Tilton Gallery
8 East 76th Street, 212-737-2221
Upper East Side
October 12 - November 17, 2007
Reception: Friday, October 12, 6 - 8 PM
Web Site
An exhibition by Kamau Patton will be on view at Tilton Gallery from October 12th to November 17th, 2007. On display will be a selection of work from his Throne of Third Heaven Project, an interdisciplinary piece in which Patton shrewdly integrates anthropology and fiction in order to explore African American spiritual practices.
Through a series of manipulated videos and photographs Patton explores the elements of hybridity and iconographic hierarchy in African American ritual practice. By slightly subverting familiar forms, visuals systems, and sounds, he creates an entirely new, yet immediately recognizable religious system.
Patton tells his story with manufactured evangelical public access television broadcasts, a pre-existent dazzling throne built by James Hampton, a janitor who secretly created an assemblage of religious art through the 20th century, which he places in his photographs, both found and fabricated texts, and the artist himself who takes on the role as the religious leader.

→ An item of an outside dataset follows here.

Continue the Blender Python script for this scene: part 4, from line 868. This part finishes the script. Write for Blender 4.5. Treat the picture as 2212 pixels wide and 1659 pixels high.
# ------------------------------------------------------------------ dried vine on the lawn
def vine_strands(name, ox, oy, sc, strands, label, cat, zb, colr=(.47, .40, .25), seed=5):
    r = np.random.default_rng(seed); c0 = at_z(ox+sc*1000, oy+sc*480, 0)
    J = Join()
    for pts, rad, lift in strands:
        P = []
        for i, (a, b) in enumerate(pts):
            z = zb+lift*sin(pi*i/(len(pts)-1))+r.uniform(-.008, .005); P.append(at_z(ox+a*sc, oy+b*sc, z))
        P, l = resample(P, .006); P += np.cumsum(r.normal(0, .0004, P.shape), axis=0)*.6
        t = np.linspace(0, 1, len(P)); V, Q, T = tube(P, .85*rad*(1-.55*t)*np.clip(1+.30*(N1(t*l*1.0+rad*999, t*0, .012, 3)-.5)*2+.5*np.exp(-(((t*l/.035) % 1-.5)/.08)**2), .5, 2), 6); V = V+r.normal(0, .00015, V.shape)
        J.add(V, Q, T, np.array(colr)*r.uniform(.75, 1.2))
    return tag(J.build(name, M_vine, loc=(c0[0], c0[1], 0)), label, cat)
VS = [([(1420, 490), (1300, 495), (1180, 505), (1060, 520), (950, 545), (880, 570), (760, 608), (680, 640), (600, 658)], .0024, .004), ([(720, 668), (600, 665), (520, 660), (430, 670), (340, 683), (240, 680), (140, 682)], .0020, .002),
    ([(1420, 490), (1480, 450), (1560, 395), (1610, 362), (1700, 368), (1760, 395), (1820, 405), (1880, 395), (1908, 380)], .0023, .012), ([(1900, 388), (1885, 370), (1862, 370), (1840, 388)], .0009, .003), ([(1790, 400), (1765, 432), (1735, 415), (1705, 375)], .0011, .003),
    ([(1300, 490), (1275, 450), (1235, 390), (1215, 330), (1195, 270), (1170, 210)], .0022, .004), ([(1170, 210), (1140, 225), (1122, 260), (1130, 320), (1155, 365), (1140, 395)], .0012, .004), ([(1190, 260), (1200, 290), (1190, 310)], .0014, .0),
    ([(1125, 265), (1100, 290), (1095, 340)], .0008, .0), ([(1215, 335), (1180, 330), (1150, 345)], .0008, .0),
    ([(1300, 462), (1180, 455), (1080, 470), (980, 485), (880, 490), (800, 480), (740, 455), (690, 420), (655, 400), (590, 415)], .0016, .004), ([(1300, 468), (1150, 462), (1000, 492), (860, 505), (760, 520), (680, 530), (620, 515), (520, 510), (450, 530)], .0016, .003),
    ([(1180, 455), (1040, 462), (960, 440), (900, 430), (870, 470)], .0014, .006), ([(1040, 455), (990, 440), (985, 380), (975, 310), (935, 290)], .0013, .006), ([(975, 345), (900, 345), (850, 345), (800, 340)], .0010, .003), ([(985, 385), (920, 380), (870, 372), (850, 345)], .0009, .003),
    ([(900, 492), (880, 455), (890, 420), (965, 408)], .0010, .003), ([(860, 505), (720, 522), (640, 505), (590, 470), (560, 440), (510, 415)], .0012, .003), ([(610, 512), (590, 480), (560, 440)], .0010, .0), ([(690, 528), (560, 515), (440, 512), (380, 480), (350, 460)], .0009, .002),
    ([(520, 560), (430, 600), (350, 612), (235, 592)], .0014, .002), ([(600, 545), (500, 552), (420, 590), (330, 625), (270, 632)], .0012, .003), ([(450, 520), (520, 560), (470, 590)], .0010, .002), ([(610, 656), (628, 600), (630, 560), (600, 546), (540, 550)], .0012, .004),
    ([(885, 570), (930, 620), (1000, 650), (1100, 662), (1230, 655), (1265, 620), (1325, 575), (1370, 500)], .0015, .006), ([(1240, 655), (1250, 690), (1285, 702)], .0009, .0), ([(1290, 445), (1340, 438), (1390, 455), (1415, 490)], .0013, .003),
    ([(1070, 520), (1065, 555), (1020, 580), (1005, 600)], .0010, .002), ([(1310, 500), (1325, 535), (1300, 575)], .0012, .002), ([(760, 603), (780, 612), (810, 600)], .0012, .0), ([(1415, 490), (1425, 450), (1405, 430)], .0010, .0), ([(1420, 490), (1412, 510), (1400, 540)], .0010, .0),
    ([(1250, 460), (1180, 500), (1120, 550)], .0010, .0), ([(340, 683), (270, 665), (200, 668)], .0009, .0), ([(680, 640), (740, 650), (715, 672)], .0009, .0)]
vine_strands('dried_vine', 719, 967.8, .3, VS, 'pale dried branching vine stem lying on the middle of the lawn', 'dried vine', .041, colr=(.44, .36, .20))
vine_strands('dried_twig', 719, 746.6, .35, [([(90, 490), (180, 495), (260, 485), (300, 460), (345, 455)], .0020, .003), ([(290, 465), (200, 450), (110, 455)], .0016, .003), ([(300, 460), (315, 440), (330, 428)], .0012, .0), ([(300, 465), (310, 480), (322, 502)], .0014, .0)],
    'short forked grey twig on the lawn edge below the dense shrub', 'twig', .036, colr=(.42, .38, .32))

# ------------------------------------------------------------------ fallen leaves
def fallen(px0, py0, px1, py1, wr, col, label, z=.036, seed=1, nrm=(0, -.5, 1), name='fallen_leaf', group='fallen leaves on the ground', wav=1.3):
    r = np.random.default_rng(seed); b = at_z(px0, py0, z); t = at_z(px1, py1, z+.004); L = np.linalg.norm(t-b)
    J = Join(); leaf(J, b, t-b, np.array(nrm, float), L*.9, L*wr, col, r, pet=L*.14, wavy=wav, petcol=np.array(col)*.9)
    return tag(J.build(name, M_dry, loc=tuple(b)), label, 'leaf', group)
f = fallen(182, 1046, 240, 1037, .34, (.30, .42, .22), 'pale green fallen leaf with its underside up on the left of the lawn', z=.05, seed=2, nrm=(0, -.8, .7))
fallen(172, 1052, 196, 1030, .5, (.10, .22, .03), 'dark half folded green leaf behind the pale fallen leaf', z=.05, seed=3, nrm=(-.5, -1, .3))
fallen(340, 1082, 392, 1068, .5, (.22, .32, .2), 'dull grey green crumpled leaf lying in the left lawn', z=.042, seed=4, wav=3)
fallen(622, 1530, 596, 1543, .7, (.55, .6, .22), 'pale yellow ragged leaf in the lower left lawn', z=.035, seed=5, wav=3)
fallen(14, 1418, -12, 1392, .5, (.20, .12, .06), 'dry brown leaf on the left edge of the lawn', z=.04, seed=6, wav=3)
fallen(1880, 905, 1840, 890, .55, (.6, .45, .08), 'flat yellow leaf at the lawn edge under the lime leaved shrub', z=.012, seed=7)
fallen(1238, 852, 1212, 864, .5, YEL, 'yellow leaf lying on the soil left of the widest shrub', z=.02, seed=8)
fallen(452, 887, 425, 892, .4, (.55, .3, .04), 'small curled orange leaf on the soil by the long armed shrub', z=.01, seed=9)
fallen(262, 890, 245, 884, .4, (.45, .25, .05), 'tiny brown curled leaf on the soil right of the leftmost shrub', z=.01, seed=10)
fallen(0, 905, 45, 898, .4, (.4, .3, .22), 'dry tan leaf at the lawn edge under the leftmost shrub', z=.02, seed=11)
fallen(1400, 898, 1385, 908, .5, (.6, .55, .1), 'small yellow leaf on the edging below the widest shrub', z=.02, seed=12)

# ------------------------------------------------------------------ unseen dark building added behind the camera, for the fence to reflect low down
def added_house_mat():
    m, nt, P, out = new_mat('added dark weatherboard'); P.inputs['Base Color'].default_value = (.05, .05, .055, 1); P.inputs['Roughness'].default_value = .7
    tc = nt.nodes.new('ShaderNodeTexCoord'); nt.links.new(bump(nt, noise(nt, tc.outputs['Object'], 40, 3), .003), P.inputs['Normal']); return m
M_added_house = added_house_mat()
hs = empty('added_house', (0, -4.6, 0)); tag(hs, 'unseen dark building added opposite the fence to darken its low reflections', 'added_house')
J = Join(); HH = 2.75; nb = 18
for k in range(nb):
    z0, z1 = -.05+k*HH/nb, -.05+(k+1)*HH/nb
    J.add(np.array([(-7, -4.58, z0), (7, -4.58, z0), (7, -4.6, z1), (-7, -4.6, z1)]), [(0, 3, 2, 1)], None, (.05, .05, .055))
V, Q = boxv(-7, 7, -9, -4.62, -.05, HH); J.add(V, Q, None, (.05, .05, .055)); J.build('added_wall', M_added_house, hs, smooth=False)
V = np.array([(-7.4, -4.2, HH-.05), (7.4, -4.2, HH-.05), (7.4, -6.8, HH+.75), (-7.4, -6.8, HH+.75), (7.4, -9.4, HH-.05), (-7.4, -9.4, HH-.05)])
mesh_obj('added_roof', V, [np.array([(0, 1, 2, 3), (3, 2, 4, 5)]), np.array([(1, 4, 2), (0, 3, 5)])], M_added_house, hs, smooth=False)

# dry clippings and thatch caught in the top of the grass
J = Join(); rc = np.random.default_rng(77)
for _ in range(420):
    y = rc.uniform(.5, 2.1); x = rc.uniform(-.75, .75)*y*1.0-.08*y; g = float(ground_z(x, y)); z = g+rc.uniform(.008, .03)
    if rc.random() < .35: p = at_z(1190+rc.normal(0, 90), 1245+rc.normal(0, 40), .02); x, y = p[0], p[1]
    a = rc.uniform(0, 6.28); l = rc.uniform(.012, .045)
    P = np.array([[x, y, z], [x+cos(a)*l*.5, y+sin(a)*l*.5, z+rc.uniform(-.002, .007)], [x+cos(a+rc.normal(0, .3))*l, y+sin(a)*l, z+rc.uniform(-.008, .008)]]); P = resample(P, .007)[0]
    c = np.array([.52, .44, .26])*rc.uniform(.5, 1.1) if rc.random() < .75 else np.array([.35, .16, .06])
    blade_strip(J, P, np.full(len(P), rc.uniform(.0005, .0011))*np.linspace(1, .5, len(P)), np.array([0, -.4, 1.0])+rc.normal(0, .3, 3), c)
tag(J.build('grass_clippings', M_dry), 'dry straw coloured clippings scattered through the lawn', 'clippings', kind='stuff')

Together these elements form a new mythology complete with a convincing set of practices and beliefs. Though, unlike real living systems that are intended to instruct, Patton’s religious universe serves only as an allegory intended to uncover how these processes accommodate and inform communication and social change.
The hybrid nature of Patton’s work – the blending of fact and fiction – is reflective of the Diasporic cultures he pulls from. Like the religions systems found in the African Diaspora, Patton’s work contains an inherent malleability, a necessary quality for people and situations marked by instability.
Kamau Patton (b. 1972, Manhattan) lives in works in Bay Area, where he received his MFA from Stanford in 2005. He is currently an artist-in-residence at the Cantor Museum at Stanford University.